Island of Vice Audiobook

It’s Island of Vice: Theodore Roosevelt’s Doomed Quest to Clean up Sin-Loving New York, out from Random House Audio. The book is by Richard Zacks and read by Joe Ochman. Here’s what they have to say for themselves:

New York in the 1890s was the financial, industrial, and entertainment capital of America. Famous business titans like J. P. Morgan and Cornelius Vanderbilt built their wealth there. More than 12,000 factories employed half a million workers churning out goods from luxurious furs to cheap clocks. On any given night, New Yorkers could choose from hundreds of live entertainment shows, from the Metropolitan Opera to low-end vaudeville shows. But what the guidebooks never admitted–yet everybody knew–was that New York was also the capital of vice, with 40,000 prostitutes clamoring for clients, widespread gambling, and crime rings. And one man was determined to bring them down.

In his captivating narrative history, Island of Vice, Richard Zacks paints a vivid portrait of the lewd underbelly of 1890s New York, and of Theodore Roosevelt, the Puritanical, cocksure police commissioner resolved to clean it up. The New York City of his day was teeming with brothels, casinos and alleyway dice games, and sleazy saloons. The police generally turned a blind eye to the squalor or even participated in it; those officers who threatened to arrest crime lords and prostitutes could usually be bribed into silence. But in 1894, a growing reform movement, fed up with the rampant crime and police complicity, succeeded in putting a new mayor in office, who vowed to purge and purify Sin City. He needed someone young, incorruptible, moralistic, and very loud for the job: Theodore Roosevelt.

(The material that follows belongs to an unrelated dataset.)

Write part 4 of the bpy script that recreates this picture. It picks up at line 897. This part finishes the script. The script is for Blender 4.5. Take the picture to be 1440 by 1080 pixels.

With great wit and zest, Zacks explores how Roosevelt–not yet the Bull Moose he would one day become–set out to conquer vice in New York City. He goes head-to-head with the political bosses of Tammany Hall, takes midnight rambles with muckracker Jacob Riis to uncover Manhattan’s wicked side, bans drinking on Sundays, and starts putting corrupt and inept cops on trial. His ultimate enemy is police captain Big Bill Devery, who represents everything that is wrong with New York’s government and law enforcement, and Roosevelt is determined to bring him to justice. But as anger at the reforms mounts from both enemies and supporters, Roosevelt quickly realizes that New York City loves its sin as stubbornly as he rails against it. After only two years on the job, he weakly declares victory and steps down to save face. In an amusingly ironic twist, New York names Big Bill Devery police commissioner as soon as Roosevelt leaves.